SAS is a statistical software suite that is widely used in industry and academia for tasks related to data management and analysis. To use SAS, the user typically needs to write SAS programs. For most users this means a relatively high learning curve for the software. SAS does provide a graphical user interface which acts as a development environment for SAS code and provides tools for editing and interacting with data and SAS input and output.

Data and Procedure Steps

Every SAS program has two main steps:

  • The data step starts with the keyword "DATA" and is intended mainly for data processing. If a variable needs to be transformed in some way before performing a statistical procedure, this will be accomplished in the DATA step. Most importantly, the DATA step allows users to give their DATA a name that can be referred to in the procedure step.
  • The procedure step, which always starts with the keyword, "PROC," allows the user to analyize and visualize data. This step allows tests to be performed, models to be created, and data to be visualized. 

Importing and Viewing your Data

The user interface allows for easy importation, viewing, and editing of data.

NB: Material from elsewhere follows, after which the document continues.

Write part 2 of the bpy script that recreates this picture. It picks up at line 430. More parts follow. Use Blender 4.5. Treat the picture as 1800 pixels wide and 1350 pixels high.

To import data from a file go to File and click "Import Data." An Import Wizard will help you assign file type, location, and a workspace within SAS, allowing SAS to read the data. Once imported, the data can be viewed and edited by selecting it in the SAS workspace, which is accessible in the Explorer window that makes up the left part of the screen.

SAS Data Import screenshot.

Opening data in the explorer activates a view table window in which data can be viewed and edited cell by cell. This allows the user to easily create a tabular SAS dataset without having to import data from a file in the DATA step.

SAS data explorer

Additional Resources

Delwich, Lora D. and Susan J. Slaughter. The Little SAS Book: A Primer, Fourth Edition. Cary, NC. SAS Institute Inc., 2008.

  • The Little SAS Book provides a comprehensive guide for getting started with SAS, including an in-depth look at the programming language the options available through the user interface.

Kleinman, Ken, and Nicholas J. Horton. SAS and R: Data Management, Statistical Analysis, and Graphics. Boca Raton, FL. CRC Press, 2010.

  • Kleinman and Horton's book provides examples in both SAS and R for many common data management, analysis, and visualization tasks. It also includes handy appendices that describe getting started in both languages.

Samuel, John. Getting Started with SAS for Windows. Research Technologies at Indiana University.

  • Samuel's online tutorial is an excellent introductory guide to writing code in SAS. While it doesn't cover everything SAS can do, it provides some depth of understanding into how SAS works.